Sunday, November 9, 2008

Up on the Roof

For several weeks, I have been considering an entry on the relentless pace I lead daily and the fear that it will eventually cause collapse and misfortune. Just a few minutes of half-dreams cushion the time between alarm and my leap from bed each morning. There is hardly a pause before the night is late and lonely, and I fall asleep with a book in my lap.


No question that this is of my own doing. I am generating all of this activity and have the power to curtail it at anytime. Writing blogs, playing music, finding cannons, or telling a sad story on the radio does nothing to satisfy my need for food, clothing and shelter, yet this has all become a need as basic as breathing and, without realizing it, I had been suffocating before.

Influenced by the other need, the realistic need to pay my cell bill, and glad to have work, given the economic fears, I have been replacing the roof of a house more than an hour away, consuming more than usual time to make a living. Working with a couple of friends, it is a mellow job, high up the mountainside, over-looking miles of hardwood forests and open hayfields. While gas prices have fortunately dropped and temperatures for late fall are pleasantly high, we are pushing hard to get it done efficiently between rain storms and the expanding darkness.

Sunday, I worked by myself, methodically laying shingles and singing my new song. At lunch, it seemed silly to sit safely on the ground by my truck when the view was incredible from up on the roof. I imagined a perch out of a Carole King song, balanced on my ladder (strapped in, of course—OSHA approved!), munching my turkey sandwich meditating on the awesome vista. Unable to sit so pleasantly still, however, I had to scramble back down for my notebook so I could eat with one hand and write an essay (that was later abandoned) with the other about the wonders of the panoramic vision spread before me.

Well, after bragging a while back about rarely being sick, this pace has fulfilled my prediction, delivering a second punch of a stuffed head and aching cough in a month. Not listening to my own warnings to take a rest, my body captured the germs to make it so. Still, I have worked miserably right through it, determined to take advantage of the great weather and necessary paycheck.

Some times, I do just stop, and looking at myself like the snapshot of a stranger, I am amazed. Tonight, for example, I sit with a hamburger and a beer in a corner booth of a family restaurant (I am a trattoria kind of guy), yellow pad filling with black ink. Rain puddles outside, neon lights splintered in the drops. Guys step up to croon at an open mic. In my own neighborhood, it is Saturday night, and I know no one here.

Times like these, the momentum of the last months of change overwhelm. Twenty years of life everyday with the same good woman creates such a basis of existence, a reference point around which all else revolves. To break that anchor tumbles me into a swirling world with no boundaries and unexplored vistas over every rooftop.
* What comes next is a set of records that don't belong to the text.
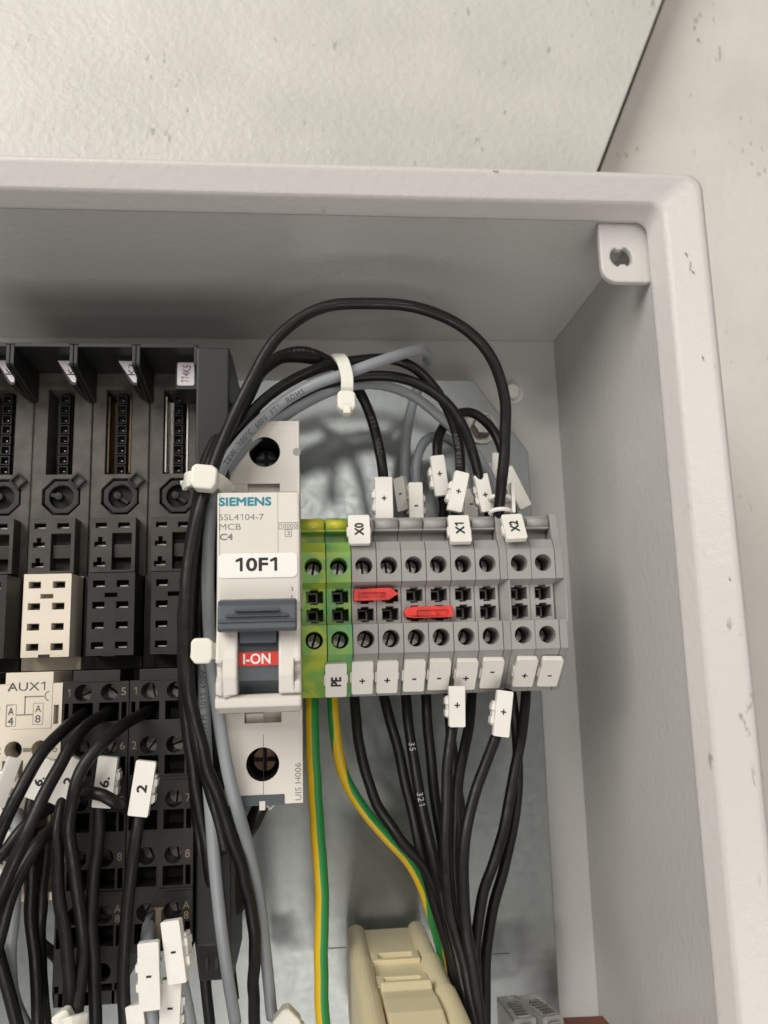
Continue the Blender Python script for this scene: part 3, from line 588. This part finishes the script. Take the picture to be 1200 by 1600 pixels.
# ------------------------------------------------------------------ wires
def spline(P, step=.0012):
    P = [Vector(p) for p in P]; Q = [P[0]*2-P[1]]+P+[P[-1]*2-P[-2]]; out = []
    for i in range(1, len(Q)-2):
        a_, b_, c_, d_ = Q[i-1], Q[i], Q[i+1], Q[i+2]; n = max(2, int((c_-b_).length/step))
        t0 = 0; t1 = t0+max((b_-a_).length, 1e-6)**.5; t2 = t1+max((c_-b_).length, 1e-6)**.5; t3 = t2+max((d_-c_).length, 1e-6)**.5
        for k in range(n):
            t = t1+(t2-t1)*k/n
            A1 = a_*((t1-t)/(t1-t0))+b_*((t-t0)/(t1-t0)); A2 = b_*((t2-t)/(t2-t1))+c_*((t-t1)/(t2-t1)); A3 = c_*((t3-t)/(t3-t2))+d_*((t-t2)/(t3-t2))
            B1 = A1*((t2-t)/(t2-t0))+A2*((t-t0)/(t2-t0)); B2 = A2*((t3-t)/(t3-t1))+A3*((t-t1)/(t3-t1)); out.append(B1*((t2-t)/(t2-t1))+B2*((t-t1)/(t2-t1)))
    out.append(P[-1]); return out
WIRES = {}
def wire(key, pts, label, m=M_BLK, r=1.36, group='black wires', prt=None, mats=None, twist=0.0):
    """pts: photo pixel and distance from the mounting plate; prt: (text, start fraction, height, ink, side angle)."""
    C_ = spline([V(*at(*p)) for p in pts]); rnd = random.Random(key); ph = [(rnd.uniform(0, 6.28), rnd.uniform(9, 26), rnd.uniform(.03, .09)) for _ in range(6)]
    if not prt:
        for i, p in enumerate(C_):
            dst = i*1.2; e_ = min(1, i/12, (len(C_)-1-i)/12)
            C_[i] = p+V(sum(a_*math.sin(q_+6.28*dst/w_) for q_, w_, a_ in ph[:3]), 0, sum(a_*math.sin(q_+6.28*dst/w_) for q_, w_, a_ in ph[3:]))*e_
    mb = MB(); mb.tube(C_, r, 24, mats=mats, twist=twist)
    o = mb.build('wire', m, None, merge=False); tag(o, label, 'wire', group); WIRES[key] = (C_, r)
    for pr in (prt or []):
        s, f0, th, ik, ang = pr[:5]; flip = len(pr) > 5 and pr[5]
        vs, fs = glyphs(s, .0, 1.15); bm_ = bmesh.new(); bv = [bm_.verts.new((v[0], v[1], 0)) for v in vs]
        for f in fs:
            try: bm_.faces.new([bv[i] for i in f])
            except ValueError: pass
        for _ in range(3):
            le = [e for e in bm_.edges if e.calc_length() > .12]
            if le: bmesh.ops.subdivide_edges(bm_, edges=le, cuts=1)
            bmesh.ops.triangulate(bm_, faces=bm_.faces)
        bm_.verts.index_update(); vs = [(v.co.x, v.co.y) for v in bm_.verts]; fs = [tuple(v.index for v in f.verts) for f in bm_.faces]; bm_.free()
        y0, y1 = min(v[1] for v in vs), max(v[1] for v in vs); sc = th*MM/(y1-y0)
        cum = [0]
        for i in range(1, len(C_)): cum.append(cum[-1]+(C_[i]-C_[i-1]).length)
        d0 = cum[-1]*f0 if isinstance(f0, float) else cum[min(range(len(C_)), key=lambda i: (C_[i]-V(*at(f0[0], f0[1], f0[2]))).length)]
        CV = [(camo.matrix_world.translation-p).normalized() for p in C_]; q = []
        for vx, vy in vs:
            d = d0+(-vx if flip else vx)*sc; d = min(max(d, 0), cum[-1]*.999); i = max(k for k in range(len(cum)-1) if cum[k] <= d) if d > 0 else 0
            f = (d-cum[i])/(cum[i+1]-cum[i]); p = C_[i].lerp(C_[i+1], f); T = (C_[i+1]-C_[i]).normalized()
            N = CV[i]-T*CV[i].dot(T); N.normalize(); B = N.cross(T) if not flip else T.cross(N)
            aa = ang+(vy-(y0+y1)/2)*sc/(r*MM); q.append(p+(N*math.cos(aa)+B*math.sin(aa))*(r+.07)*MM-o.location)
        mb2 = MB(); mb2.add(q, fs); mb2.build('print', ik, o, merge=False)
    return o
gU, gL, gV, gN = 'wires looping into the top of the terminals', 'wires leaving the bottom of the terminals', 'wires bundled between the modules and the breaker', 'wires in front of the terminal modules'
wire('arc', [(352, 1330, 48), (330, 1240, 52), (300, 1120, 60), (288, 1000, 64), (296, 880, 64), (316, 780, 64), (340, 715, 62), (365, 650, 60), (398, 585, 59), (440, 520, 58), (500, 482, 58), (580, 474, 58), (660, 483, 58), (724, 512, 56), (768, 560, 54), (788, 620, 52), (789, 690, 50), (783, 760, 48), (779, 805, 44), (784, 850, 30)],
     'black wire that makes the tallest arch and drops to the X2 terminals', group=gU, r=1.42)
wire('arc2', [(318, 1400, 40), (300, 1150, 50), (300, 900, 58), (322, 760, 58), (350, 690, 54), (388, 622, 50), (410, 580, 46), (438, 556, 43), (474, 549, 41), (515, 565, 38), (552, 598, 36), (575, 640, 36), (590, 690, 37), (599, 745, 37), (600, 800, 33), (603, 850, 24)],
     'black wire under the tallest arch that drops to the plus tag above X0', group=gU, prt=[('E12031', (492, 552, 41), 1.5, I_PW, .1, True), ('FT1    105C', (585, 655, 36), 1.35, I_PW, .0)])
wire('top1', [(340, 1500, 34), (322, 1200, 44), (312, 950, 54), (336, 740, 54), (352, 700, 52), (395, 642, 50), (440, 604, 48), (500, 575, 46), (560, 563, 44), (615, 562, 43), (650, 577, 43), (680, 608, 43), (702, 645, 42), (716, 690, 41), (719, 740, 40), (712, 800, 36), (706, 850, 24)],
     'black wire whose print faces out above the slanted plus tag behind X1', group=gU, prt=[('1015 600V', (716, 733, 41), 1.3, I_PW, .3, True)])
wire('top2', [(350, 1500, 32), (330, 1200, 40), (322, 950, 48), (345, 750, 49), (372, 700, 47), (420, 650, 45), (478, 612, 43), (540, 592, 42), (610, 588, 43), (658, 602, 44), (696, 628, 45), (722, 664, 45), (738, 705, 44), (750, 750, 41), (764, 800, 37), (768, 850, 24)],
     'black wire ending at the plus tag between X1 and X2', group=gU, prt=[('SHOW   11 A002', (384, 688, 47), 1.4, I_PW, 0)])
wire('short1', [(681, 850, 26), (694, 800, 29), (688, 760, 31), (683, 710, 31), (688, 676, 29), (706, 652, 27), (736, 645, 24), (768, 668, 23), (784, 708, 24), (792, 750, 25), (806, 830, 24)],
     'black wire in a tight loop between two plus tags behind the terminals', group=gU)
wire('grey1', [(425, 1590, 28), (416, 1500, 32), (404, 1400, 38), (384, 1310, 47), (370, 1260, 53), (357, 1210, 55), (342, 1120, 56), (328, 1000, 56), (325, 880, 58), (330, 800, 58), (342, 742, 57), (372, 695, 55), (410, 655, 52), (452, 622, 51), (495, 599, 52), (540, 584, 52), (590, 566, 51), (636, 551, 47), (660, 548, 42), (668, 560, 35), (656, 595, 24), (640, 650, 19), (633, 710, 22), (636, 790, 24), (640, 850, 22)],
     'grey wire with dark print that crosses the cable tie and folds back at its tip', M_GRW, 1.42, 'grey wires', prt=[('TEW  105°C  600V  FT1   ROHS', (350, 728, 57), 1.35, I_DG, -.1)])
wire('grey2', [(368, 1598, 38), (352, 1500, 44), (338, 1380, 48), (330, 1280, 50), (321, 1150, 53), (318, 1000, 52), (322, 880, 52), (338, 760, 52), (372, 712, 50), (420, 668, 47), (470, 634, 44), (530, 607, 40), (590, 601, 36), (645, 619, 33), (690, 654, 31), (735, 698, 30), (765, 745, 29), (784, 800, 27), (793, 850, 22)],
     'grey wire running beneath the printed one to the tag behind X2', M_GRW, 1.38, 'grey wires', prt=[('AWM 1015 600V', (319, 1150, 53), 1.25, I_DG, .15)])
wire('grey3', [(645, 850, 25), (650, 775, 27), (652, 715, 26), (664, 690, 25), (685, 681, 23), (712, 694, 21), (728, 730, 21), (733, 780, 23), (738, 850, 22)],
     'grey wire in a small loop above the minus tag beside X1', M_GRW, 1.34, 'grey wires')
# bundle running down beside the breaker
wire('v1', [(398, 1610, 26), (396, 1540, 32), (398, 1470, 38), (386, 1390, 43), (356, 1290, 50), (322, 1190, 56), (296, 1080, 62), (290, 980, 64), (300, 860, 62), (318, 760, 60), (330, 720, 58), (362, 660, 54), (392, 600, 51), (440, 560, 45), (500, 562, 40)],
     'black wire at the front of the bundle crossing the grey ones low down', group=gV, r=1.42)
wire('v2', [(345, 1520, 34), (334, 1430, 40), (322, 1320, 46), (306, 1230, 50), (291, 1120, 55), (286, 1000, 58), (295, 870, 58), (312, 770, 57), (322, 720, 54), (345, 670, 50), (372, 632, 46)],
     'black wire on the module side of the bundle', group=gV, r=1.36)
wire('v3', [(365, 1560, 30), (352, 1450, 34), (345, 1300, 40), (335, 1150, 44), (318, 980, 48), (318, 850, 50), (330, 770, 50), (360, 690, 47), (400, 640, 45)], 'black wire deep in the middle of the bundle', group=gV)
wire('v4', [(408, 1256, 42), (396, 1284, 40), (380, 1308, 36), (366, 1345, 30), (370, 1420, 24)], 'short thick black wire coming out under the breaker', group=gV, r=1.9)
wire('v5', [(328, 1600, 22), (316, 1480, 28), (312, 1380, 36), (322, 1300, 40), (318, 1200, 42)], 'black wire dropping behind the bundle beside the end cover', group=gV)
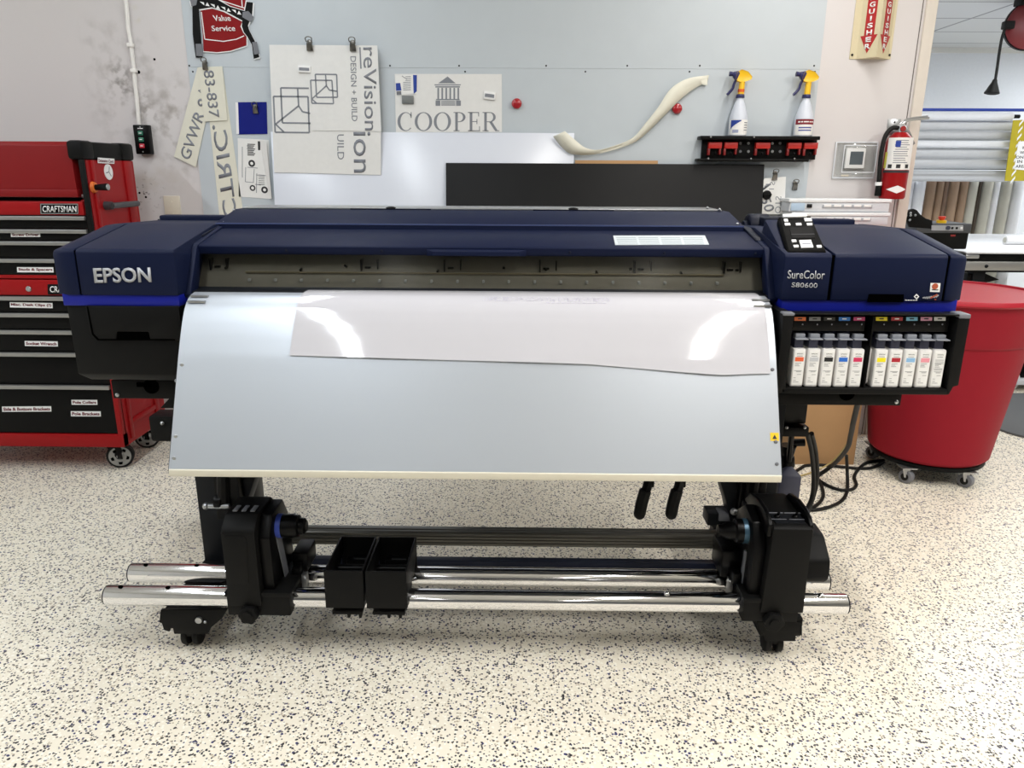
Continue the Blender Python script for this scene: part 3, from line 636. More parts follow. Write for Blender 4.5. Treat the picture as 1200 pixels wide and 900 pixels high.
def knob(bm, c, r, d):
    pts = []
    for k in range(24):
        a = k*PI/12; rr = r*(1 - .12*(k % 4 in (1, 2))); pts.append((c[0]+math.cos(a)*rr, c[2]+math.sin(a)*rr))
    prism(bm, pts, 'y', c[1]-d, c[1], .003); cyl(bm, (c[0], c[1]-d-.006, c[2]), (c[0], c[1]-d, c[2]), r*.5); return bm
p = W(291, 721, 1.93); obj('clamp_knob', knob(NB(), (p.x, 1.948, p.z), .030, .024), M_black, u)
b = NB(); cyl(b, (p.x, 1.96, p.z), (p.x, 1.95, p.z), .012); obj('knob_shaft', b, M_grey, u)
# right unit, with the control switches and the drive motor
b = NB(); xa0, xa1 = W(893, 700, 1.938).x, W(944, 700, 1.938).x
loft(b, [[(xa0, 1.938, .205), (xa1, 1.938, .205), (xa1, 2.2, .205), (xa0, 2.2, .205)], [(xa0+.012, 1.938, .478), (xa1-.002, 1.938, .478), (xa1-.002, 2.19, .478), (xa0+.012, 2.19, .478)],
         [(xa0+.014, 1.952, .486), (xa1-.004, 1.952, .486), (xa1-.004, 2.15, .490), (xa0+.014, 2.15, .490)]], .004)
u = obj('reel_unit', b, M_black, PR)
for x in (xa0+.002, xa1-.008):
    obj('panel_cheek', prism(NB(), [(1.945, .45), (1.945, .487), (1.965, .503), (2.0, .514), (2.06, .517), (2.13, .505), (2.18, .46)], 'x', x-.004, x+.010, .004), M_black2, u)
sp = slab(NB(), [(xa0+.024, 1.955, .4895), (xa1-.018, 1.955, .4895), (xa1-.018, 2.02, .4925), (xa0+.024, 2.02, .4925)], .004); so = obj('switch_panel', sp, M_dark, u)
b = NB()
for px in (-.026, .0265):
    x = (xa0+xa1)/2+px; box(b, x-.022, x+.022, 1.975, 1.977, .4905, .4925); box(b, x-.024, x+.024, 2.012, 2.016, .4915, .4945)
obj('switch_marks', b, M_grey, so)
for px in (-.026, .0265):
    x = (xa0+xa1)/2+px; b = NB(); ball(b, (x, 1.992, .493), .010, 12, (1, 1, .7)); cyl(b, (x, 1.992, .492), (x+.002, 1.986, .508), .004); obj('toggle_switch', b, M_black2, so)
obj('reel_cheek', prism(NB(), [(1.97, .21), (1.965, .40), (2.0, .47), (2.08, .49), (2.15, .44), (2.18, .21)], 'x', xa0-.03, xa0+.006, .004), M_black2, u)
cz = W(868, 622, 2.04).z
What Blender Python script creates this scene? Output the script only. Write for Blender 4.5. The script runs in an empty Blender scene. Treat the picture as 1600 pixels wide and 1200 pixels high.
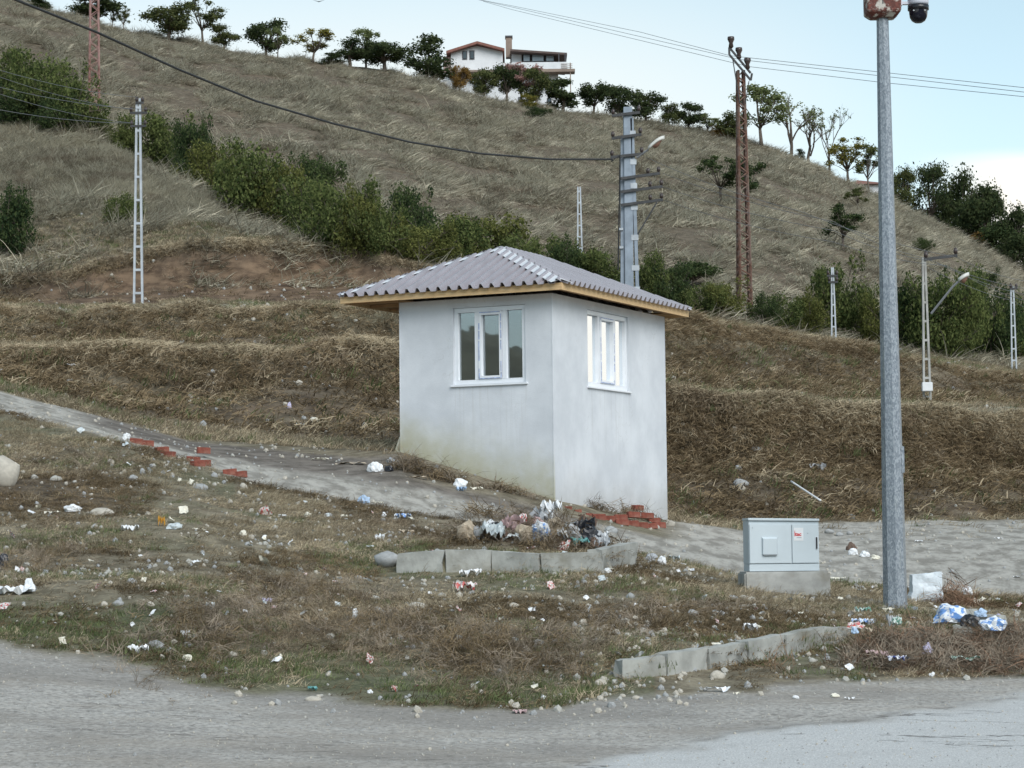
import bpy, bmesh, math, random
import numpy as np
from mathutils import Vector, Matrix, Euler
R = random.Random(7)
NR = np.random.RandomState(11)
S = bpy.context.scene
COL = S.collection
# ------------------------------------------------------------------ camera
EYE = np.array([0.0, 0.0, 1.65]); FPX = 3600.0
PITCH = math.atan(250 / FPX); ROLL = 0.0105
fw = np.array([0, math.cos(PITCH), math.sin(PITCH)])
u0 = np.array([0, -math.sin(PITCH), math.cos(PITCH)]); x0 = np.array([1.0, 0, 0])
UP = u0 * math.cos(ROLL) + x0 * math.sin(ROLL)
RT = x0 * math.cos(ROLL) - u0 * math.sin(ROLL)
cam = bpy.data.cameras.new('camera'); cam.sensor_width = 36; cam.lens = 36 * FPX / 1600
cam.clip_start = 0.1; cam.clip_end = 6000
co = bpy.data.objects.new('camera', cam); COL.objects.link(co)
m = Matrix.Identity(4)
for i in range(3):
    m[i][0] = RT[i]; m[i][1] = UP[i]; m[i][2] = -fw[i]; m[i][3] = EYE[i]
co.matrix_world = m
S.camera = co
# ------------------------------------------------------------------ world, sun, exposure
SUN_EL = math.radians(40.0); SUN_AZ = math.radians(155.0)      # high behind the camera, moved there to brighten the ground
W = bpy.data.worlds.new('World'); S.world = W; W.use_nodes = True
nt = W.node_tree; nt.nodes.clear()
N = nt.nodes.new; L = nt.links.new
out = N('ShaderNodeOutputWorld'); bg = N('ShaderNodeBackground'); sky = N('ShaderNodeTexSky')
sky.sky_type = 'NISHITA'; sky.sun_disc = False; sky.sun_elevation = SUN_EL; sky.sun_rotation = SUN_AZ
sky.altitude = 200; sky.air_density = 1.0; sky.dust_density = 0.6; sky.ozone_density = 1.5
# thin bank of pale cloud low in the sky
tc = N('ShaderNodeTexCoord'); sx = N('ShaderNodeSeparateXYZ'); L(tc.outputs['Generated'], sx.inputs[0])
mp = N('ShaderNodeMapping'); mp.inputs['Scale'].default_value = (1.6, 1.6, 9.0); mp.inputs['Location'].default_value = (0.35, 0.1, 0.0)
L(tc.outputs['Generated'], mp.inputs[0])
cn = N('ShaderNodeTexNoise'); cn.inputs['Scale'].default_value = 1.6; cn.inputs['Detail'].default_value = 5; cn.inputs['Roughness'].default_value = 0.5
L(mp.outputs[0], cn.inputs['Vector'])
def wmath(op, a, b=None):
    n = N('ShaderNodeMath'); n.operation = op
    for k, v in ((0, a), (1, b)):
        if v is None: continue
        if isinstance(v, (int, float)): n.inputs[k].default_value = v
        else: L(v, n.inputs[k])
    return n.outputs[0]
def wramp(src, lo, hi, a=0.0, b=1.0):
    n = N('ShaderNodeMapRange'); n.interpolation_type = 'SMOOTHSTEP'
    n.inputs[1].default_value = lo; n.inputs[2].default_value = hi; n.inputs[3].default_value = a; n.inputs[4].default_value = b
    L(src, n.inputs[0]); return n.outputs[0]
# cloud bank lies towards +X; its top undulates with the noise
az = wramp(sx.outputs['X'], 0.165, 0.215)
topz = wmath('ADD', wmath('MULTIPLY', cn.outputs['Fac'], 0.05), 0.138)
low = wramp(wmath('SUBTRACT', topz, sx.outputs['Z']), 0.0, 0.010)
cov = wmath('MULTIPLY', wmath('MULTIPLY', az, low), 0.9)
gam = N('ShaderNodeHueSaturation'); gam.inputs['Saturation'].default_value = 0.66; gam.inputs['Hue'].default_value = 0.466; gam.inputs['Value'].default_value = 0.93
L(sky.outputs[0], gam.inputs['Color'])
# warm white glow low over the left part of the hill
gd = N('ShaderNodeVectorMath'); gd.operation = 'DOT_PRODUCT'; gd.inputs[1].default_value = (math.sin(math.radians(-7)) * .985, math.cos(math.radians(-7)) * .985, .17)
nv = N('ShaderNodeVectorMath'); nv.operation = 'NORMALIZE'; L(tc.outputs['Generated'], nv.inputs[0]); L(nv.outputs[0], gd.inputs[0])
glow = wmath('MULTIPLY', wramp(gd.outputs['Value'], math.cos(math.radians(19)), math.cos(math.radians(2))), wramp(sx.outputs['Z'], 0.17, 0.27, 0.85, 0.12))
mixg = N('ShaderNodeMixRGB'); mixg.inputs[2].default_value = (5.6, 5.6, 5.3, 1); L(glow, mixg.inputs[0]); L(gam.outputs[0], mixg.inputs[1])
mixc = N('ShaderNodeMixRGB'); mixc.inputs[2].default_value = (6.6, 6.2, 5.6, 1)
L(cov, mixc.inputs[0]); L(mixg.outputs[0], mixc.inputs[1])
L(mixc.outputs[0], bg.inputs[0]); bg.inputs[1].default_value = 0.08
L(bg.outputs[0], out.inputs[0])
sun = bpy.data.lights.new('sun', 'SUN'); sun.energy = 1.2; sun.angle = math.radians(42); sun.color = (1.0, 0.975, 0.935)
so = bpy.data.objects.new('sun', sun); COL.objects.link(so)
sd = Vector((math.sin(SUN_AZ) * math.cos(SUN_EL), math.cos(SUN_AZ) * math.cos(SUN_EL), math.sin(SUN_EL)))
so.rotation_euler = (-sd).to_track_quat('-Z', 'Y').to_euler()
S.view_settings.view_transform = 'Standard'; S.view_settings.look = 'None'
S.view_settings.gamma = 1; S.view_settings.exposure = 1.16
S.cycles.max_bounces = 6; S.cycles.transparent_max_bounces = 8

# ------------------------------------------------------------------ picking helpers
def ray(px, py):
    d = fw * FPX + RT * (px - 800) + UP * (600 - py)
    return d / d[1]
def pix(px, py, Y):
    return EYE + ray(px, py) * Y
def sz(npx, Y): return npx * Y / FPX

# ------------------------------------------------------------------ noise
def _hash(ix, iy, seed):
    n = (ix.astype(np.int64) * 374761393 + iy.astype(np.int64) * 668265263 + seed * 974634777) & 0x7fffffff
    n = ((n ^ (n >> 13)) * 1274126177) & 0x7fffffff
    return ((n ^ (n >> 16)) & 0xffff) / 65535.0
def vn(x, y, seed=0):
    x = np.asarray(x, float); y = np.asarray(y, float)
    ix = np.floor(x); iy = np.floor(y); fx = x - ix; fy = y - iy
    fx = fx * fx * (3 - 2 * fx); fy = fy * fy * (3 - 2 * fy)
    a = _hash(ix, iy, seed); b = _hash(ix + 1, iy, seed); c = _hash(ix, iy + 1, seed); d = _hash(ix + 1, iy + 1, seed)
    return (a + (b - a) * fx) * (1 - fy) + (c + (d - c) * fx) * fy
def fbm(x, y, seed=0, o=4, g=0.5):
    v = 0; a = 1; t = 0
    for k in range(o):
        v = v + a * (vn(np.asarray(x) * 2 ** k + 17.3 * k, np.asarray(y) * 2 ** k - 9.1 * k, seed + k) - 0.5); t += a; a *= g
    return v / t * 2
def sm(x, a, b):
    t = np.clip((np.asarray(x, float) - a) / (b - a), 0, 1); return t * t * (3 - 2 * t)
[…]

Some friends are rediscovered, others drift away, still coupled themselves, or at least attached to my other half. Alliances are shifted and some encounters are suddenly awkward. New friends and companions are just at the confluence, merging or submerging with no rhyme or reason. Who can know? Recognition of my old self is hard to find.

No wonder, then, my head fills and my body aches, racked with coughing fits, slowing me down to ponder the view. The redefinition of self is hard work, the pace relentless. Some days feel like a blessing of banter with a son to be proud of; others are best passed curled up in contemplation, as if thumb in my mouth. Too many mistakes have taken their toll, but the blanket of fear must still be thrown off.

The best are those days when the sun shines, the conversation buzzes. Work gets done, laughter blows through the trees. The rustle of the wind promises that life only gets better and better, and the memories of the past never lose their luster. Today, I will make one of those.
Please share with your friends

3 comments:

Anonymous said...

Thumb in your mouth? I would say that out loud but I would have to take my thumb from my mouth to do it!

A beautiful view in nature is almost a rebirth experience. For some reason it gives one the reason to hope and move forward doesn't it? I need to get out into nature for a regular visit. I need the renewal of my heart,my soul,and my hope. Nature is healing to me. Sometimes we just need healing don't we?

Very beautiful post, as always Kip!

Pauline said...

You'll be okay as long as you keep your eyes on the hope you glimpse through the fear you feel. Beautifully expressed, as always.

Anonymous said...

Another excellent post Kip. I do hope that you're feeling better soon, being ill sucks.